Quoting russell@coker.com.au (russell@coker.com.au):
It seems to be usually about liberty for the powerful people to oppress others and almost never about liberty for the less powerful people to not be oppressed. An example is the discussions about freedom for business owners to discriminate against some customers.
No, as I said, AFAIK it's in USA discourse just a political football, meaning almost anything at all depending on the whim of the speaker. It's effectively duckspeak, hence functionally a useless term.
Doesn't Ron Paul count?
Ron Paul has always, consistently, served in the US House of Representatives (and likewise in his failed run for the US Senate) as a member of the Republican Party for the state of Texas.
Both the main parties are stumping for the rich quite effectively.
Sure. True electoral reform will require getting the money out of politics, which means meaningful public financing for (at least) national-office campaigns and overturning of the very harmful 2009 US Supreme Court decision Citizens United, Appellant v. Federal Election Commission, 558 U.S. 310, in which the five-member corporatist majority banned the rest of the Federal government from restricting so-called independent political expenditures by corporations, citing 1st Amendment freedom of speech. Now that Justice Antonin Scalia performed his one unequivocal service to the republic (dying, six months ago), the latter reform is suddenly possible if Ms. Clinton ascends to the Presidency after the Nov. 8th general election. (For those who don't know, the US Supreme Court has remained deadlocked at 4 votes to 4 votes, since Scalia's death -- which is on the one hand a disabiling of that institution and on the other an improvement in the eyes of many of us.) Back in 1982, the late Gore Vidal ran to be junior senator for California (my state) and rather charmingly asserted that he was running for the 'Democratic wing of the Property Party'. He got my vote, of course.
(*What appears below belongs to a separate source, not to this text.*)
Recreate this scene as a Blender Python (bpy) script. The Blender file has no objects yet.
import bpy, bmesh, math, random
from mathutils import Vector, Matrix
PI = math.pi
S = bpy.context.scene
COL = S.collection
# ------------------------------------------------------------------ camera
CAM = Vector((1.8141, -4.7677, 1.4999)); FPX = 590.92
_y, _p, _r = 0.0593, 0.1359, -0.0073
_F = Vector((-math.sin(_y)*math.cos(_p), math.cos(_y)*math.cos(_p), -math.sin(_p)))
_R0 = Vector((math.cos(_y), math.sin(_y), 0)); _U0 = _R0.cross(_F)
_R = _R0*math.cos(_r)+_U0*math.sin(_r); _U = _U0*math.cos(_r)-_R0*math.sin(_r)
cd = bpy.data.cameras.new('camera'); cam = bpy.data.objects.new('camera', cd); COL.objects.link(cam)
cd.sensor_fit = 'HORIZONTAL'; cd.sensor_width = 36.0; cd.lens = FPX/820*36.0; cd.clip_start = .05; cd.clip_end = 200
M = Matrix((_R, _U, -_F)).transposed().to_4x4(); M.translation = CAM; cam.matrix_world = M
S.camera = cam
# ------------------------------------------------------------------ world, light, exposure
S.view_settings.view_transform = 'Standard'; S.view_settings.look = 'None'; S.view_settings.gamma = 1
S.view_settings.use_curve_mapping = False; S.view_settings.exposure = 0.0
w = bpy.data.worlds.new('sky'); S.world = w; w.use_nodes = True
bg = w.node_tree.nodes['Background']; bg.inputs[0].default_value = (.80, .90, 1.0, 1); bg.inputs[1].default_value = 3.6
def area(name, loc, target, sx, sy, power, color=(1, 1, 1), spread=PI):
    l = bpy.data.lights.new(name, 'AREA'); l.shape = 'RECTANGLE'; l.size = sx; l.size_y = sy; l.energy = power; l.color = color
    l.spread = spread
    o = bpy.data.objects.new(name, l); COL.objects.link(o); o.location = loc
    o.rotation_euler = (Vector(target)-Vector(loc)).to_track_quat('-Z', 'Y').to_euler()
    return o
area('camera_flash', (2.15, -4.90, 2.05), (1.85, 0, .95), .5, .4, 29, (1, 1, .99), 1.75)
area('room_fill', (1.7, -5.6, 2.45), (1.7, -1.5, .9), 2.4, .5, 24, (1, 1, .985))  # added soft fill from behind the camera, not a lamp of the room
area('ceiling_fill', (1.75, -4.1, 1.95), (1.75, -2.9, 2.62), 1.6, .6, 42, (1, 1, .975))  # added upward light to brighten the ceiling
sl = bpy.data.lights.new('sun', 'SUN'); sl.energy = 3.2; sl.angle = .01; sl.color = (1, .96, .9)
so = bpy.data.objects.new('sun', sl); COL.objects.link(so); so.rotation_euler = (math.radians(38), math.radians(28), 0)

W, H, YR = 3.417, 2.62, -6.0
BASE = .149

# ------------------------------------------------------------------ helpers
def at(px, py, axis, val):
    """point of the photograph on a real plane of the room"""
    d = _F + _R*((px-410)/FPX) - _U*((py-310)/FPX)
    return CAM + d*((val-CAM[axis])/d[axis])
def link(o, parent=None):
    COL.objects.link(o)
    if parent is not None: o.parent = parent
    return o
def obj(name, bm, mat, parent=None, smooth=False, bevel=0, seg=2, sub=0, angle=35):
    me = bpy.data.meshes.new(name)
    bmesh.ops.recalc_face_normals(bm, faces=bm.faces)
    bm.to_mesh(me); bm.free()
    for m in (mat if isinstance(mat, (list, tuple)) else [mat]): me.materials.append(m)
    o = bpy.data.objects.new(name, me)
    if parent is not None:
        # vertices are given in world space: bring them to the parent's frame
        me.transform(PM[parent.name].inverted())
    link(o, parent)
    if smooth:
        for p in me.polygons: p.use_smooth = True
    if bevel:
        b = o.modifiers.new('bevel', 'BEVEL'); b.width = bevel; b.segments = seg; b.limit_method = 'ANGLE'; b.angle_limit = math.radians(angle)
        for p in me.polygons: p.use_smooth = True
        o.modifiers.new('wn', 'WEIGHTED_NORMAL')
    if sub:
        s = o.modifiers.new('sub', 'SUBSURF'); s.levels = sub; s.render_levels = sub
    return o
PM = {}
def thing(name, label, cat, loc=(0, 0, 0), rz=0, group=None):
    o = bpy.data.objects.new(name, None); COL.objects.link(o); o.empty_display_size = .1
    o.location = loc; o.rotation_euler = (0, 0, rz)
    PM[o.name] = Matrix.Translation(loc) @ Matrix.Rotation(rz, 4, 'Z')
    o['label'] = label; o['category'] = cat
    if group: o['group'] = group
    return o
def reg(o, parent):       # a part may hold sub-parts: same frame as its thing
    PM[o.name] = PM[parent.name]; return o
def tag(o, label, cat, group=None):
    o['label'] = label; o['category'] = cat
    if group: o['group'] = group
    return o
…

Quoting Vidal's May 1975 essay 'The State of the Union' (_Esquire_ magazine): There is only one party in the United States, the Property Party... and it has two right wings: Republican and Democrat. Republicans are a bit stupider, more rigid, more doctrinaire in their laissez-faire capitalism than the Democrats, who are cuter, prettier, a bit more corrupt – until recently... and more willing than the Republicans to make small adjustments when the poor, the black, the anti-imperialists get out of hand. But, essentially, there is no difference between the two parties. There now _is_ a difference between the parties even to someone of the late Mr. Vidal's jaundiced eyes -- on account of the bizarre eruptions among the Republicans, and signs of the left wing of the Democratic Party reviving some power at the same time. Perhaps I will post some speculations on those matters here soon.